On 21 June 2016, The Minister for Resources, Energy and Northern Australia, the Hon. Josh Frydenberg, announced the move to lower the mandatory disclosure threshold on commercial office buildings from 2000 square metres to 1000 square metres. The media release can be found here(link is external).
This expands the scope of the program to cover smaller office buildings and spaces and will come into effect from 1 July 2017, after a one year transition period.

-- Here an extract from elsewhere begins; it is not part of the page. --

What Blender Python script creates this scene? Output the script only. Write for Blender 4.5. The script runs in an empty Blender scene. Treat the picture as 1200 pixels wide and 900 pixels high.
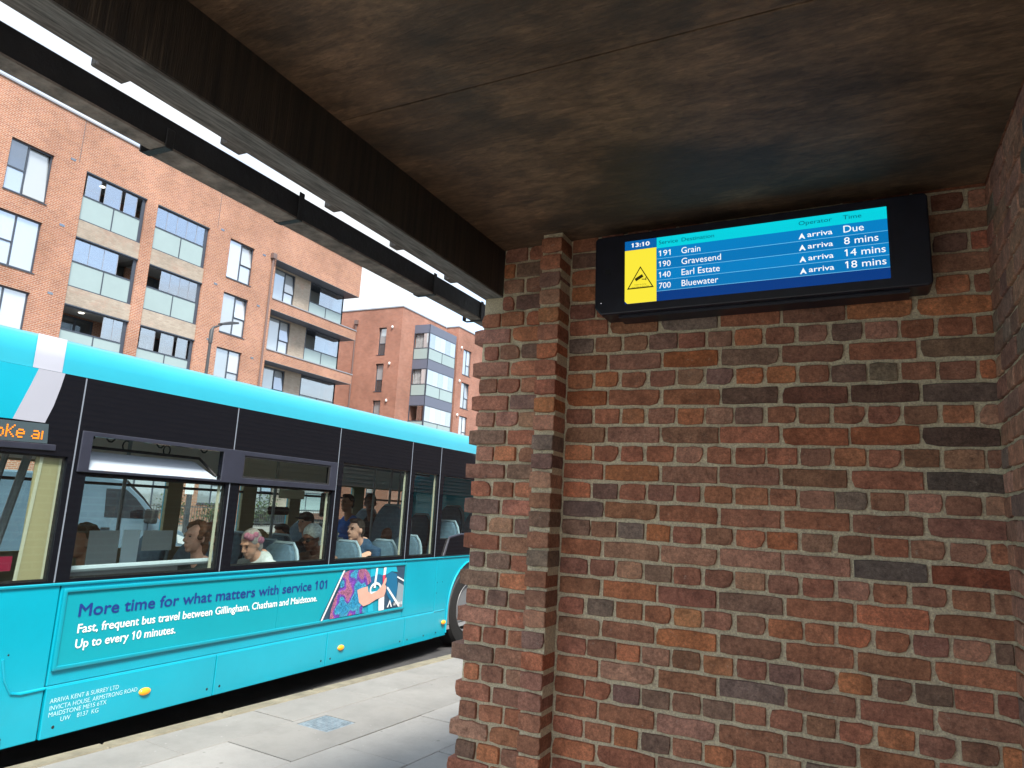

Under the changes a Building Energy Efficiency Certificate will be required whenever an office space of 1000 square metres or more is offered for sale or lease and a current NABERS Office Energy rating will need to be included in advertising.
By continuing the Commercial Building Disclosure (CBD) Program and reducing the mandatory disclosure threshold to 1000 square metres, the program is projected to provide a reduction in end use energy consumption of 17,395 TJ, abatement of over 3.5 million tonnes of greenhouse gases and deliver around $60 million in benefits over the period from 2015 to 2019.
The changes also mean that prospective buyers and tenants of smaller commercial buildings will be able to make more informed choices about energy efficiency when purchasing or leasing a property.
Lowering of the disclosure threshold is complemented by a decision to increase the Tenancy Lighting Assessment validity period, also known as a TLA, from one to five years. Changes to the TLA validity period requirements are proposed to take effect for all new TLAs submitted from 1 September 2016. This means that building owners already covered by the program will now enjoy extended validity for their TLAs, which reduces their regulatory burden.
These changes follow a comprehensive review of the CBD Program earlier this year and public consultation on the proposed changes to the program.
The CBD review found the program had delivered a reduction in end-use energy consumption of 10,020 TJ, abatement of 2 million tonnes of greenhouse gases and has delivered $15 million in benefits ($44 million if you include GHG reductions) between 2010 and 2014, by improving the energy efficiency of Australia’s large office buildings.